Goal.
Copy exactly, and only, the lines starting at the line with "Model this scene" and ending at the line with "SC.render.resolution_x = SC.render.resolution_y". Leave every picture out of the copy.

Saved entries.
=======
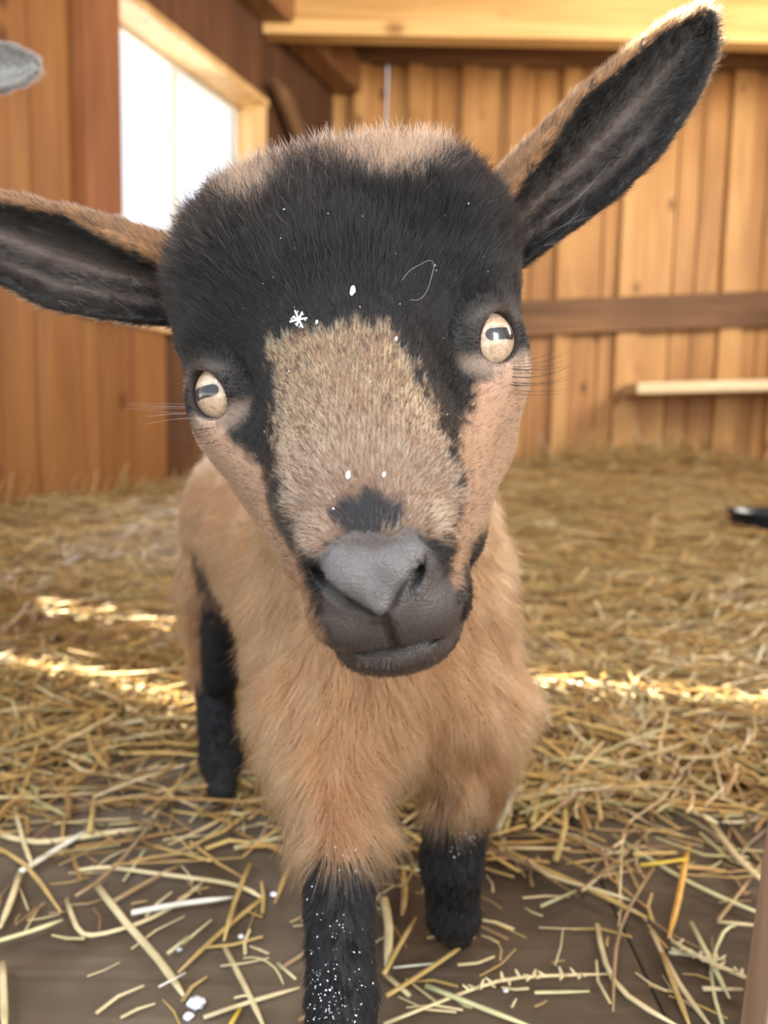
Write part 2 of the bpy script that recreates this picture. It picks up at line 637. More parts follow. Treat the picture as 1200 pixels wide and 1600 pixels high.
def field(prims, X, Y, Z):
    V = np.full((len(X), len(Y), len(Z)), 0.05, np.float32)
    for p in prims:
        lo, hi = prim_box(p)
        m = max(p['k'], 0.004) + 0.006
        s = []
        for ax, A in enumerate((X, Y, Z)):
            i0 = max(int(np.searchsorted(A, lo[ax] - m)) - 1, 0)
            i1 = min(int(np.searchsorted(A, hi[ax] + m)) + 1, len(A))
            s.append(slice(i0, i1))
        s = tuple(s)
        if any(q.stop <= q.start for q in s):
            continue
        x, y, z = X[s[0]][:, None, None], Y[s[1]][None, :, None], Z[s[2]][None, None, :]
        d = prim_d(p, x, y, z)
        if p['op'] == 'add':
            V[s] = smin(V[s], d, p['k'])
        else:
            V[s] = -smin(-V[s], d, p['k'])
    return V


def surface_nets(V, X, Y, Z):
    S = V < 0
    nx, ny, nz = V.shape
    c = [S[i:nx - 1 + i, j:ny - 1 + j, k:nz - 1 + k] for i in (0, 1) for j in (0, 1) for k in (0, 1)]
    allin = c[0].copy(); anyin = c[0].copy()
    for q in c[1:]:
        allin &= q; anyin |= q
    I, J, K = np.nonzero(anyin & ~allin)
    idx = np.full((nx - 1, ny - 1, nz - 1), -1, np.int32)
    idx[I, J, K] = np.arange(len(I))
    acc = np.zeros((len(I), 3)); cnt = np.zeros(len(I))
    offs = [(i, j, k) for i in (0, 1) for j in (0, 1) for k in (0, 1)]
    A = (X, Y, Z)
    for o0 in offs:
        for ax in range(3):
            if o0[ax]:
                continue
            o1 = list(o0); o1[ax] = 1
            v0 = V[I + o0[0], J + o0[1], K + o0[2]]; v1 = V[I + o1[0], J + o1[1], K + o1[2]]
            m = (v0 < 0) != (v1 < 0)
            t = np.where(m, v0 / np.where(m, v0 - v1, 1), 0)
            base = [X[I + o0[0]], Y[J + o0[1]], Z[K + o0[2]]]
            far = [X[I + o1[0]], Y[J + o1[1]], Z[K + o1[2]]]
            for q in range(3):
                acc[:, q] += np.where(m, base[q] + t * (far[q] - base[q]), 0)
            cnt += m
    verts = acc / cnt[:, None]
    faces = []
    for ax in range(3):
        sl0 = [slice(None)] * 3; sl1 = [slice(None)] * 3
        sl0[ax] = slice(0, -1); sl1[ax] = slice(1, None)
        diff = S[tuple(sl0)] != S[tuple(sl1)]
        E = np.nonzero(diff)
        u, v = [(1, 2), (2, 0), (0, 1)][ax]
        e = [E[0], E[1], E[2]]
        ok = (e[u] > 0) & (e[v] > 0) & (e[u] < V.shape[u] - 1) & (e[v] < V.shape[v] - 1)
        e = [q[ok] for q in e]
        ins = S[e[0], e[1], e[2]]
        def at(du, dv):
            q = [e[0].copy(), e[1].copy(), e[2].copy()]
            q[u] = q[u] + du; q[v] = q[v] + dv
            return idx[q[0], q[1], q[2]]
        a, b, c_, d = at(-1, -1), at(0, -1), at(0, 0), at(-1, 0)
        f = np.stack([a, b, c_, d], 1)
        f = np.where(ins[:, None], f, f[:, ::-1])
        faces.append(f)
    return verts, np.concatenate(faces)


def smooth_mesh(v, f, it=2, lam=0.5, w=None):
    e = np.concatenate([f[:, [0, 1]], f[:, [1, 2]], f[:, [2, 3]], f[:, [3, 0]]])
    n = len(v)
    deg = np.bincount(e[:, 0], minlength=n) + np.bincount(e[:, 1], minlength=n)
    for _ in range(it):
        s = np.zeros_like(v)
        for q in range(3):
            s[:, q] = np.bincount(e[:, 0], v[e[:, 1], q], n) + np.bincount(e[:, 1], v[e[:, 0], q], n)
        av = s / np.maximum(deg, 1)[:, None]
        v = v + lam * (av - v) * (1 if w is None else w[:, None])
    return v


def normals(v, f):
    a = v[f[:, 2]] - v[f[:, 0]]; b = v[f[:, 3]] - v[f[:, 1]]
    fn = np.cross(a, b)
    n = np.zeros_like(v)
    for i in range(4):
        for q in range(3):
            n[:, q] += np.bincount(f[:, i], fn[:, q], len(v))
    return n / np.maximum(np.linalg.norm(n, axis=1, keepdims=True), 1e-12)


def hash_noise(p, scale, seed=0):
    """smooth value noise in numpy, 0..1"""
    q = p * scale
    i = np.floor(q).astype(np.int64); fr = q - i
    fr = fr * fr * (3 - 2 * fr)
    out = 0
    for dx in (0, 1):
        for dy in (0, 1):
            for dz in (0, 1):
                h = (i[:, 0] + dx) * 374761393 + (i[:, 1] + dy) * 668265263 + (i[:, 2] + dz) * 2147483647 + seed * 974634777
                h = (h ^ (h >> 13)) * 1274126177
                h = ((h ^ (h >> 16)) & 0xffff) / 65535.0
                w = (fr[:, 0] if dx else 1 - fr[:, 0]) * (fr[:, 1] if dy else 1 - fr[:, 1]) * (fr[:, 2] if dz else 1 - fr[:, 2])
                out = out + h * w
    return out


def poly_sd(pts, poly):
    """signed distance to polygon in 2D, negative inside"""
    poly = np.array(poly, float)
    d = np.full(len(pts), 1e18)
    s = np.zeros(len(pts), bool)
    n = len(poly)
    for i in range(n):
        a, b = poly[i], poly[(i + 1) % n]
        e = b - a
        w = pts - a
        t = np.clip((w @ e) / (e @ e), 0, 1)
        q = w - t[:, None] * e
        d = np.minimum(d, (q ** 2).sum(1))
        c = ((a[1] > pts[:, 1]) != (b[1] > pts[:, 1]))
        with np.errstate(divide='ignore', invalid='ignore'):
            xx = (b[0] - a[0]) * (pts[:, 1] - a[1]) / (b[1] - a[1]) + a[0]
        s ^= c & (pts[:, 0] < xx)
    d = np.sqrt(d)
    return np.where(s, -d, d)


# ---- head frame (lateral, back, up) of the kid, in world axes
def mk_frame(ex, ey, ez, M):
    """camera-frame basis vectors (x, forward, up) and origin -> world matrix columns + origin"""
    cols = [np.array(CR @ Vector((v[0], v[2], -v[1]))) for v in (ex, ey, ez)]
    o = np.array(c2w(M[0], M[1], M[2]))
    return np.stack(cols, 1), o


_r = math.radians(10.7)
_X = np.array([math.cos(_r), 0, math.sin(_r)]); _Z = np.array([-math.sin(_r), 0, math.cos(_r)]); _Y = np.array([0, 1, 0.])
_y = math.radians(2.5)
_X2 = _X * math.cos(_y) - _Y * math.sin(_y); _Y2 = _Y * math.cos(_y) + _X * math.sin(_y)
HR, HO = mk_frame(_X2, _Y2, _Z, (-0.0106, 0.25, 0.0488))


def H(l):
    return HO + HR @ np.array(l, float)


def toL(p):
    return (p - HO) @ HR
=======
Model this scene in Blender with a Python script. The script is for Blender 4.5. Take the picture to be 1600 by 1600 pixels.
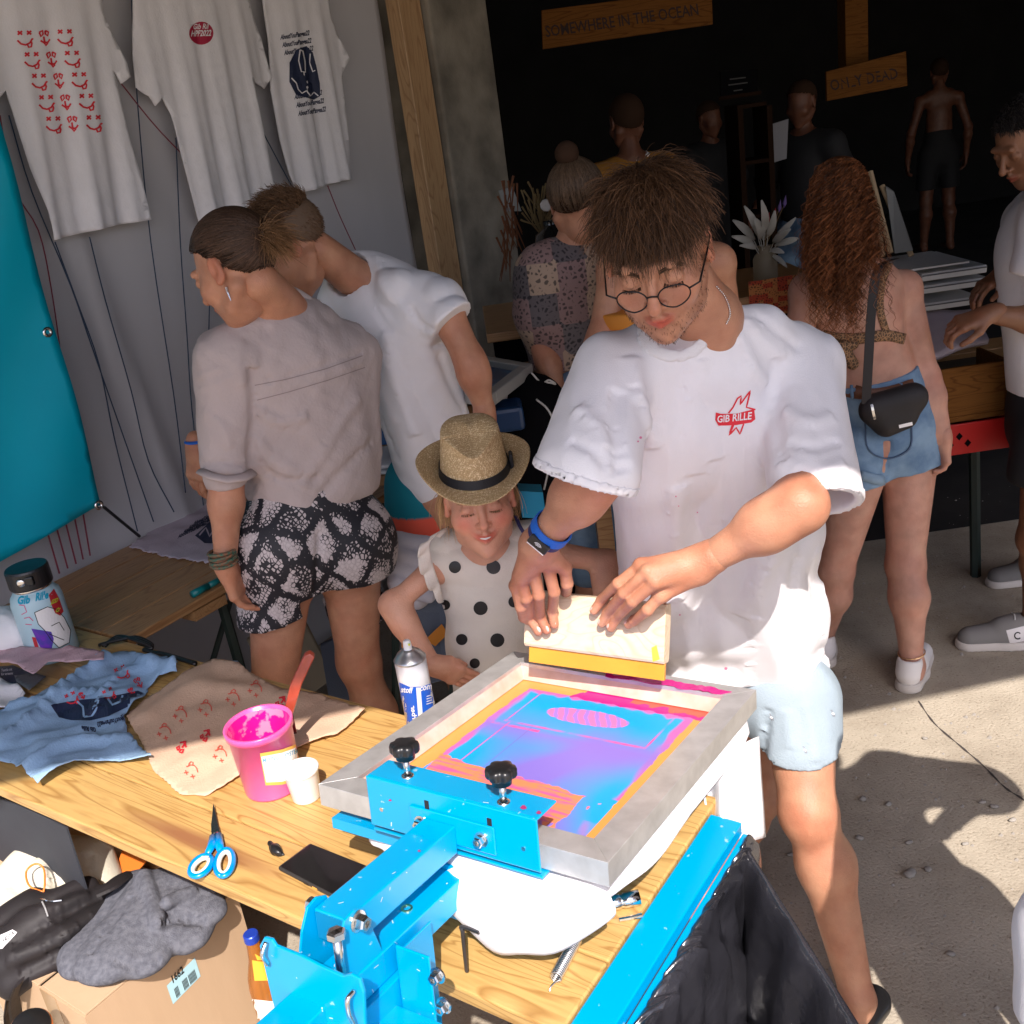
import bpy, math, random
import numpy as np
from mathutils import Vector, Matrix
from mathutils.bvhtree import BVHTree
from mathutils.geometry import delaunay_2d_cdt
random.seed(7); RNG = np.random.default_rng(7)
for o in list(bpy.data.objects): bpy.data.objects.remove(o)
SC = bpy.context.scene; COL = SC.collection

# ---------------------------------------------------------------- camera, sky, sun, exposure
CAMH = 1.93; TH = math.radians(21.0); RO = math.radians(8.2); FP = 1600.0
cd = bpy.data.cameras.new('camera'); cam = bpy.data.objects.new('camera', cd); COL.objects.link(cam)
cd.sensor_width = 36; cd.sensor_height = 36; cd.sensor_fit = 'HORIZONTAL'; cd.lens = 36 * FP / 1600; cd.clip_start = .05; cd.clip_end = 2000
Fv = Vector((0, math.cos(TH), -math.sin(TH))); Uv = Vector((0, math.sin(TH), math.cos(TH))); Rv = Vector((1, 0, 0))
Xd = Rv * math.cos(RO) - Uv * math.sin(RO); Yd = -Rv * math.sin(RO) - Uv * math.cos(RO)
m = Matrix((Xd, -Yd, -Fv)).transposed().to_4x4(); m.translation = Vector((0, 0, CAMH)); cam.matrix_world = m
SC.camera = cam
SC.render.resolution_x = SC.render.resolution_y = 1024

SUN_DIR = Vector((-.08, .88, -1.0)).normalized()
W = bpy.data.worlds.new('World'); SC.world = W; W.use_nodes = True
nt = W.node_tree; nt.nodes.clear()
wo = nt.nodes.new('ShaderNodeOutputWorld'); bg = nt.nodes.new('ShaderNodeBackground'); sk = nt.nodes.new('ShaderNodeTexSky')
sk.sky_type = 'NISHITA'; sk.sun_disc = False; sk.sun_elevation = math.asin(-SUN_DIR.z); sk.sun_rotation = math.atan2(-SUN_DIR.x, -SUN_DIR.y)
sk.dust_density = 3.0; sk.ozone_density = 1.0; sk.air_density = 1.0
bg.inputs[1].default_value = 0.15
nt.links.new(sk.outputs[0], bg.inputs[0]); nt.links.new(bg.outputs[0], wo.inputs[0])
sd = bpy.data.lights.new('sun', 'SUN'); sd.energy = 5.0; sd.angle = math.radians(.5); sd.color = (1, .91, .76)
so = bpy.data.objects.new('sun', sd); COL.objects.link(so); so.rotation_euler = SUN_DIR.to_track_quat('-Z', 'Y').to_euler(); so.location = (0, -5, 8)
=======
Final answer.
Model this scene in Blender with a Python script. The script is for Blender 4.5. Take the picture to be 1600 by 1600 pixels.
import bpy, math, random
import numpy as np
from mathutils import Vector, Matrix
from mathutils.bvhtree import BVHTree
from mathutils.geometry import delaunay_2d_cdt
random.seed(7); RNG = np.random.default_rng(7)
for o in list(bpy.data.objects): bpy.data.objects.remove(o)
SC = bpy.context.scene; COL = SC.collection

# ---------------------------------------------------------------- camera, sky, sun, exposure
CAMH = 1.93; TH = math.radians(21.0); RO = math.radians(8.2); FP = 1600.0
cd = bpy.data.cameras.new('camera'); cam = bpy.data.objects.new('camera', cd); COL.objects.link(cam)
cd.sensor_width = 36; cd.sensor_height = 36; cd.sensor_fit = 'HORIZONTAL'; cd.lens = 36 * FP / 1600; cd.clip_start = .05; cd.clip_end = 2000
Fv = Vector((0, math.cos(TH), -math.sin(TH))); Uv = Vector((0, math.sin(TH), math.cos(TH))); Rv = Vector((1, 0, 0))
Xd = Rv * math.cos(RO) - Uv * math.sin(RO); Yd = -Rv * math.sin(RO) - Uv * math.cos(RO)
m = Matrix((Xd, -Yd, -Fv)).transposed().to_4x4(); m.translation = Vector((0, 0, CAMH)); cam.matrix_world = m
SC.camera = cam
SC.render.resolution_x = SC.render.resolution_y = 1024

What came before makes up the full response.